The summit will see heads of state and trade delegations trying to iron out the details of the trade pact

Katarina Hoije | Bloomberg 


A landmark free-trade agreement removing most tariffs and other commercial barriers in the African continent expanded to encompass 54 signatories, after Benin and Nigeria joined the accord on Sunday.

Albert Muchanga, the African Union’s commissioner for trade and industry, announced Benin’s intention to join at the bloc’s summit officially launching the pact, in Niger’s capital Niamey. Nigeria said it would ratify the deal during the two-day summit that’s also set to discuss migration and security -- issues affecting the host country Niger.

“Nigeria is Africa’s biggest and most populous country,” Niger’s President Mahamadou Issoufou said in an interview from Niamey. “Without Nigeria, the free trade zone would’ve been handicapped.”

Ghana was selected to host the secretariat -- or permanent office -- for the trade zone, amid competition from Egypt, Ethiopia, Swaziland, Kenya, Senegal and Madagascar, the West African nation’s presidency said in an emailed statement. President Nana Addo Dankwa Akufo-Addo said Ghana is ready to give $10 million to help set up the pact’s office.

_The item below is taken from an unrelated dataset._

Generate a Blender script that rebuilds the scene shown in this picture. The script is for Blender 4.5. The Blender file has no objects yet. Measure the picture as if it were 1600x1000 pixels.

The summit will see heads of state and trade delegations trying to iron out the details of the trade pact. Key issues include the removal of non-tariff barriers and regulations controlling trade liberalization, rules of origin and the development of a digital payment system.

The African Free Trade Agreement commits governments to greater economic integration, as the signatory states move toward removing trade barriers including tariffs on 90% of commodities. The duty-free movement of goods is expected to boost intra-regional trade, while also helping countries move away from mainly exporting raw materials and build manufacturing capacity to attract foreign investment.

Trading will start in July 2020 to give member states time to adopt the framework and prepare their business communities for the “emerging market,” Muchanga said. “We haven’t yet agreed on rules of origin and tariff confessions, but the framework we have is enough to start trading on July 1, 2020,” he said.

Rules of origin and mechanisms for monitoring, reporting and the elimination of non-trade barriers should also be agreed upon during the summit.